Chaque élément de la mise en scène d’Alex Weetz concoure à instaurer une inquiétante étrangeté chez le spectateur, jusqu’au choix de la musique d’ouverture (magnifique composition de Raymond Lefèvre pour le film Jo). Sur ce dernier point, nous avons notre interprétation mais nous irions à l’encontre de notre engagement de ne rien dévoiler. Toujours est-il, on entre immédiatement en empathie avec Oscar. Comme lui, l’arrivée de Cécile est subie comme une invasion de l’espace. Comme lui, on se dit que quelque chose ne tourne pas rond jusque dans le costume de l’agent du service public. Les surprises s’enchainent alors à un rythme effréné.

Service Public est notre premier coup de cœur de la saison (et de la reprise). Drôle, imaginative, surprenante avec une thématique forte : cette pièce a tous les arguments pour vous faire passer un bon moment. Vous en ressortirez léger, mais aussi avec un fond de réflexion qui vous fera voir le monde un petit peu différemment. La Cie La Roue Libre, et son auteur Hugo Ferraro, sont des talents à suivre et nous ne manquerons pas de les soutenir.

 

Un article de Florian Vallaud

Théâtre

Un théâtre qui créé du lien

Une Femme extraordinaireAffiche-une-femme-extraordinaire.format-web.jpg

Une pièce écrite et mise en scène

par Arthur Vernon

Avec Daniel Hederich et Anna Stern

Du Mardi au Samedi à 21h30

Jusqu’au 27 Janvier 2018

A la Folie Théâtre ( Paris 11)

Déconseillé aux moins de 18 ans

Arthur Vernon est un artiste atypique. A travers ses livres, films et pièces, il traverse la sexualité de ses contemporains. Il la questionne et présente ses analyses dans des œuvres qui ne laissent jamais indifférent. On se souvient des remous médiatiques provoqués par l’interdiction d’une affiche d’un de ses spectacles par la RATP. Il revient avec une nouvelle création étonnante et provocante malgré quelques problèmes de mise en scène et d’écriture qui l’empêchent de briller totalement.

Lila et Renaud vivent une relation passionnée et torride.
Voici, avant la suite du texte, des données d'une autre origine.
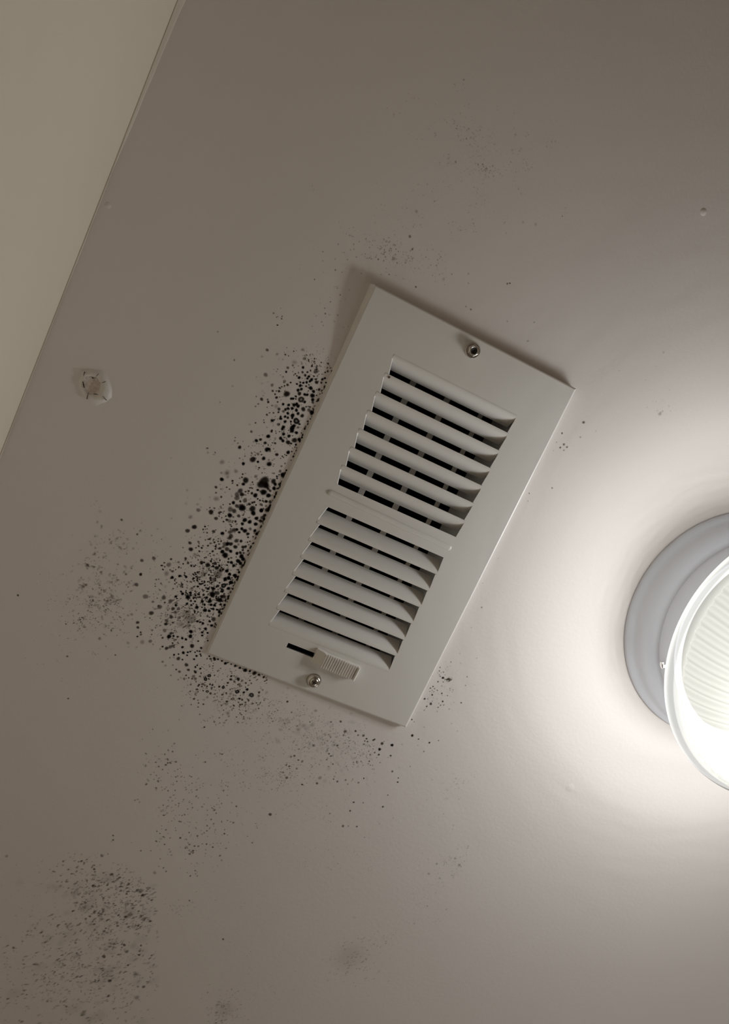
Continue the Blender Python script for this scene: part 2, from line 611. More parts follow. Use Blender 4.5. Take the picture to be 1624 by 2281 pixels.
# damper lever: ribbed thumb slide riding in its slot
HL = px_uv(755, 1488)
HT = HL + 0.0060
q = [np.array([*at(x, y, HT)]) for x, y in ((729, 1458.5), (803, 1486.5), (788, 1517.5), (714, 1486.5))]   # TL TR BR BL of the ribbed top
e1, e2 = (q[1] - q[0] + q[2] - q[3]) / 2, (q[3] - q[0] + q[2] - q[1]) / 2
o0 = q[0]
mb = MB()


def lev(s, t_, h):
    p_ = o0 + e1 * s + e2 * t_
    return (p_[0], p_[1], H - h)


prof = [(-0.27, HL - .0006), (-0.26, HL + .0020), (-0.04, HT - .0004), (-0.015, HT - .0004)]
nr = 14
for k in range(nr):
    s0 = k / nr * 0.955
    w_ = 0.955 / nr
    dp = 0.0022 if k < 8 else 0.0016
    prof += [(s0, HT - .0001), (s0 + 0.10 * w_, HT + .0002), (s0 + 0.24 * w_, HT + .0001), (s0 + 0.36 * w_, HT - dp), (s0 + 0.88 * w_, HT - dp)]
prof += [(0.945, HT - .0002), (0.952, HT + .0009), (0.972, HT + .0013), (0.992, HT + .0011), (1.008, HT + .0002), (1.012, HT - .0012), (1.012, HL - .0004)]
rows = []
for s_, h in prof:
    low_ = h < HL + .003
    ins = 0.10 if s_ < -0.02 else 0.0
    rows.append([lev(s_, 0.0 - ins * .6, HL - .0006 if low_ else HL + .0001), lev(s_, 0.03 - ins * .5, h), lev(s_, 0.5, h), lev(s_, 0.97 - ins * .8, h), lev(s_, 1.0 - ins, HL - .0006 if low_ else HL + .0001)])
mb.grid(rows)
lv = mb.build('lever', M['lever'], vent, smooth=False)
lv['label'] = 'white plastic damper slide with raised grip ridges'
mb = MB()
sa, sb = uvf(0.452, 1.560), uvf(0.475, 1.578)
mb.box(sa[0], sb[0], sa[1], sb[1], H - HL - 0.001, H - HL + 0.02)
mb.build('lever_stem', M['collar'], lv)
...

Elle est une mannequin réputée, il est un jeune réalisateur de pubs. Leur mariage est prévu à Las Vegas. Mais Lila enchaîne les bizarreries et les comportements louches. Est-elle vraiment celle qu’elle prétend ?

La pièce se présente comme un polar érotique. Dans la tête du spectateur, les références fusent. Body Double de Brian De Palma pour l’image de la femme qui obsède, Basic Instinct pour la relation torride et dangereuse. Lila est une femme forte, manipulatrice. Une perverse narcissique qui modèle son univers à sa guise. Elle domine et dirige Renaud par la sexualité. Elle le lie à elle et ressert son étreinte métaphoriquement comme physiquement par l’usage de cordes. La pièce accumule les rebondissements et utilise la construction en trois actes des scenarii de cinéma. La pression va crescendo. Si la surprise n’est pas toujours au rendez-vous, le tout est bien mené. On peut juste déplorer un monologue trop long et trop descriptif à la fin de l’acte 2 qui fait le point sur des choses que le public aurait pu comprendre par lui-même.
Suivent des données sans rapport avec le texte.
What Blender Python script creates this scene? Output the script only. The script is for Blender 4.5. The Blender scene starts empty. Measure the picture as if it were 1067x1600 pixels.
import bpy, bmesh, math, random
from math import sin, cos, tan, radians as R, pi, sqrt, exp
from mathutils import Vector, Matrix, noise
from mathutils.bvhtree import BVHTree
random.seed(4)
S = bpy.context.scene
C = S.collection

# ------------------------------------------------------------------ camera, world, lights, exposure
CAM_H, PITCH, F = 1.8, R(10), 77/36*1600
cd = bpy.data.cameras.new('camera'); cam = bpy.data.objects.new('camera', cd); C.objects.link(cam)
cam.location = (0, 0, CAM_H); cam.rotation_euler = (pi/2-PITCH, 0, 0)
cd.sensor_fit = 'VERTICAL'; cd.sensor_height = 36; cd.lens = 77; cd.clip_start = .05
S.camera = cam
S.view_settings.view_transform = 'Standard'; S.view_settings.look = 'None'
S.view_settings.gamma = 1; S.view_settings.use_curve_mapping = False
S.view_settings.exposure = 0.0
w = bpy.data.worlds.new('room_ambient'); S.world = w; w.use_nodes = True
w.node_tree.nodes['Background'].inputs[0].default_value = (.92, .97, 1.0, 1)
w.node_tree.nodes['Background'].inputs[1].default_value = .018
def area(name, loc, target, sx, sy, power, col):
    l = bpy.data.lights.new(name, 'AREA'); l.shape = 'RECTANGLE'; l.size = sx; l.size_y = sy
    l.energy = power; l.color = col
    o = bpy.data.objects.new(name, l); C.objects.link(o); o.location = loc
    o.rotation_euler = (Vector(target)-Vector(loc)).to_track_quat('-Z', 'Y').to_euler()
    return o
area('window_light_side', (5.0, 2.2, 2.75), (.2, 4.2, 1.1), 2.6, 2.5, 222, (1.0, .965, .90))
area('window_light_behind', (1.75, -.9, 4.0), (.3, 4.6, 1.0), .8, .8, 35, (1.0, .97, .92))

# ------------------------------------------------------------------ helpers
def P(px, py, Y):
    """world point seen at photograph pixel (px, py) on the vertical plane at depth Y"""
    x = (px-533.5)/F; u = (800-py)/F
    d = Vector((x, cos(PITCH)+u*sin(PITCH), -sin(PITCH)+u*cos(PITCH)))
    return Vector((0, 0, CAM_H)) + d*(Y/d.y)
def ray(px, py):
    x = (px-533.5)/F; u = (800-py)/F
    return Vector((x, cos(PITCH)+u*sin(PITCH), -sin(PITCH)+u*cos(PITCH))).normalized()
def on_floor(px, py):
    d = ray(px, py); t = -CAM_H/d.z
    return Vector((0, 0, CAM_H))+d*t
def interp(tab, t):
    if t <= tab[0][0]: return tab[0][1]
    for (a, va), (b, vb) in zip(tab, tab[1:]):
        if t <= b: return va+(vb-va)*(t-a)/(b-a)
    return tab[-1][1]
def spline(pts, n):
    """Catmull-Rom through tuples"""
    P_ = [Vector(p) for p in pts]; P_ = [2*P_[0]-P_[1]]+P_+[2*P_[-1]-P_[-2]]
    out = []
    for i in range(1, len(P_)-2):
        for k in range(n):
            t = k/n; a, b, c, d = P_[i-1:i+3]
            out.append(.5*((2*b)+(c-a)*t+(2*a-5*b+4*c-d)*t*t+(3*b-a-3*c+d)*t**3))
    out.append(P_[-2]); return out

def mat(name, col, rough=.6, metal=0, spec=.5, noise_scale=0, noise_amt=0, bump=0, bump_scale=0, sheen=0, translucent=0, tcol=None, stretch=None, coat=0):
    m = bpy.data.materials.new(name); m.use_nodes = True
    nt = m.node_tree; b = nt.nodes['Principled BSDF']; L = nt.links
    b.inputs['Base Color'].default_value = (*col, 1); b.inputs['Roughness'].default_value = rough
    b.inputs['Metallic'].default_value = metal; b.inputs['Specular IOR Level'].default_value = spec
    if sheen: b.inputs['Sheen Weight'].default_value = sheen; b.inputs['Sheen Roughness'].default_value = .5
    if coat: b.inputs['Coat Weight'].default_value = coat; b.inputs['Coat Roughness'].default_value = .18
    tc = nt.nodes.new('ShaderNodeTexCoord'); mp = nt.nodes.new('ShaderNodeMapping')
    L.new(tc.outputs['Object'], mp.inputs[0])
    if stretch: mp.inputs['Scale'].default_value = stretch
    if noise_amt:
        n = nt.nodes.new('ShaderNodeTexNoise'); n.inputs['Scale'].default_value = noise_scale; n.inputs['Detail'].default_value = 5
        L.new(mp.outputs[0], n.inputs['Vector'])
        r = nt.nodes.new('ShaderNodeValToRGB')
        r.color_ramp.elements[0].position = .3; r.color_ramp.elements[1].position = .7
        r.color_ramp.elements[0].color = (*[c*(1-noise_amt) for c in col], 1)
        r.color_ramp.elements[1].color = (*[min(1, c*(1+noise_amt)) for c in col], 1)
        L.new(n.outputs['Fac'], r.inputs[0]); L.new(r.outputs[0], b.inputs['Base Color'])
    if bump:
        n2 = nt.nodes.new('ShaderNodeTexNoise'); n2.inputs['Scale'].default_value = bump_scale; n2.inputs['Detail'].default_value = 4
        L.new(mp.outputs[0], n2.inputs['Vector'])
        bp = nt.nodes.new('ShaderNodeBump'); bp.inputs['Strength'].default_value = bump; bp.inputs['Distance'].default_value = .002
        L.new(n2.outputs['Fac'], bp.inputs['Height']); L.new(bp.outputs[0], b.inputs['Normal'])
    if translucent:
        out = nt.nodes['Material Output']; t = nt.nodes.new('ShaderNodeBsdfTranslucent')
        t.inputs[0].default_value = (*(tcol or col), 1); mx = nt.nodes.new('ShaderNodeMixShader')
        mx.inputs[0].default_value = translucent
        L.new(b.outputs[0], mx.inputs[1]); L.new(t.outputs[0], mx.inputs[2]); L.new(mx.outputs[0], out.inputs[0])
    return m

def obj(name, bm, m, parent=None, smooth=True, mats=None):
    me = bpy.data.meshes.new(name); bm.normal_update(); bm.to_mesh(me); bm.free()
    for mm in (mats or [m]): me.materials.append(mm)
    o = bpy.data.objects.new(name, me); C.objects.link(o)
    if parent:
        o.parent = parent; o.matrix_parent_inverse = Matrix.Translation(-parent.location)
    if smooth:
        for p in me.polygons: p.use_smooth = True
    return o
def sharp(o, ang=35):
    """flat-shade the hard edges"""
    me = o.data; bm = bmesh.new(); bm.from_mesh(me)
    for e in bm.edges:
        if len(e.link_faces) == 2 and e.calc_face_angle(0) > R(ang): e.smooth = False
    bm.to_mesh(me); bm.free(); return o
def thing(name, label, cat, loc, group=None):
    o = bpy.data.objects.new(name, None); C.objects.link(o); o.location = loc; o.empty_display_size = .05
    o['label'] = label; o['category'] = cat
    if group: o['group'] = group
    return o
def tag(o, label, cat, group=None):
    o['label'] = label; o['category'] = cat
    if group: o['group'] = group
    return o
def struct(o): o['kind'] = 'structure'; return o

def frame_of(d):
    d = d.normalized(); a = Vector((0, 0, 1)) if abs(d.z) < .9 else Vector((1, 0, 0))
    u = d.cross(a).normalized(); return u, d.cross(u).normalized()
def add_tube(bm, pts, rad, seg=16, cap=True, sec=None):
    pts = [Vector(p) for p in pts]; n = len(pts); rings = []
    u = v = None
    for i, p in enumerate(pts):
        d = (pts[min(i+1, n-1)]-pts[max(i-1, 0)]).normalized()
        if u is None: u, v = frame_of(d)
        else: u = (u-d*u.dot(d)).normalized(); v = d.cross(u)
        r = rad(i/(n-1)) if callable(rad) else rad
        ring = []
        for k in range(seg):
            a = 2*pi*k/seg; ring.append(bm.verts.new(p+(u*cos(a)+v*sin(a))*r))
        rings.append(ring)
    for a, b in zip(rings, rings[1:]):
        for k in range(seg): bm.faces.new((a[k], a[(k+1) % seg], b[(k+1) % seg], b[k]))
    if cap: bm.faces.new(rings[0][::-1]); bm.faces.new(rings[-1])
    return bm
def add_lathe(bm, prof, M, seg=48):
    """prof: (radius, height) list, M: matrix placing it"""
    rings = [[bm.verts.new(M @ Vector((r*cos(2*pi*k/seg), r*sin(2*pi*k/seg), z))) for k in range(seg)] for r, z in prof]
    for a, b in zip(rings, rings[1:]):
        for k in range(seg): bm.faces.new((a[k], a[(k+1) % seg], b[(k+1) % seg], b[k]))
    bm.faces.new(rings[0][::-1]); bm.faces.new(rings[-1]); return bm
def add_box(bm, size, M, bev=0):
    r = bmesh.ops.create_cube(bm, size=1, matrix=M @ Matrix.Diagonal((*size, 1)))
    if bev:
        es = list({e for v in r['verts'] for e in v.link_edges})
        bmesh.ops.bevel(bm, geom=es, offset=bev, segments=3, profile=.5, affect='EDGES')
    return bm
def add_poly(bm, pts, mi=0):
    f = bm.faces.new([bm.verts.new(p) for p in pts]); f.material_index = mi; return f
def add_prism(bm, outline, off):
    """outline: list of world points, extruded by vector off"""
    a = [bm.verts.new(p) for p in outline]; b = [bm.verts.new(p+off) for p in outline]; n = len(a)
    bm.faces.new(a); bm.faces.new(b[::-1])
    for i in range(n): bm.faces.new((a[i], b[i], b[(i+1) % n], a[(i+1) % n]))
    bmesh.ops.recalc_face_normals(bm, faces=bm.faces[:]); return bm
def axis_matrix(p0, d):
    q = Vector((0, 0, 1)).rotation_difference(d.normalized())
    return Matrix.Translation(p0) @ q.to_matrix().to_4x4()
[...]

L’héritage cinématographique se retrouve dans la mise en scène de l’auteur. Sa gestion de l’espace, les éclairages et l’utilisation de vidéos incrustées au décor sont pleinement tirés du grand écran. Si Arthur Vernon gère très bien l’aspect « sulfureux » de sa pièce, en montrant suffisamment pour être évocateur sans être pornographique, il ne met pas en avant le potentiel artistique de son sujet. La scénographie est littérale et sans grande inventivité. Elle ne fait jamais appel à des symboles et tout est montré. Le spectacle aurait pu gagner en intensité avec davantage de folie créative.

C’est d’autant plus dommage qu’Arthur Vernon a deux Rolls Royce en guise de comédiens : Daniel Hederich et Anna Stern. L’osmose entre les deux est manifeste et ils portent le texte avec une fluidité exemplaire. Dès leur première apparition, leur personnage prend corps et devient clair aux yeux du public. Leurs talents prennent toute leur dimension dans une scène où ils doivent jouer des personnages différents. Ils passent de Lila et Renaud aux autres avec aisance et changent du tout au tout.

Une femme extraordinaire est un moment théâtral qui sort des sentiers battus avec un sujet vénéneux. Son histoire est classique mais efficace, et portée par des comédiens qui illuminent la scène. La crédibilité de leur relation fait beaucoup du charme de la pièce. La mise en scène est réglée au millimètre même si elle aurait mérité d’être plus inventive. Il n’empêche qu’il est rare de voir un spectacle aborder frontalement des femmes libres de leur vie sexuelle et dominantes.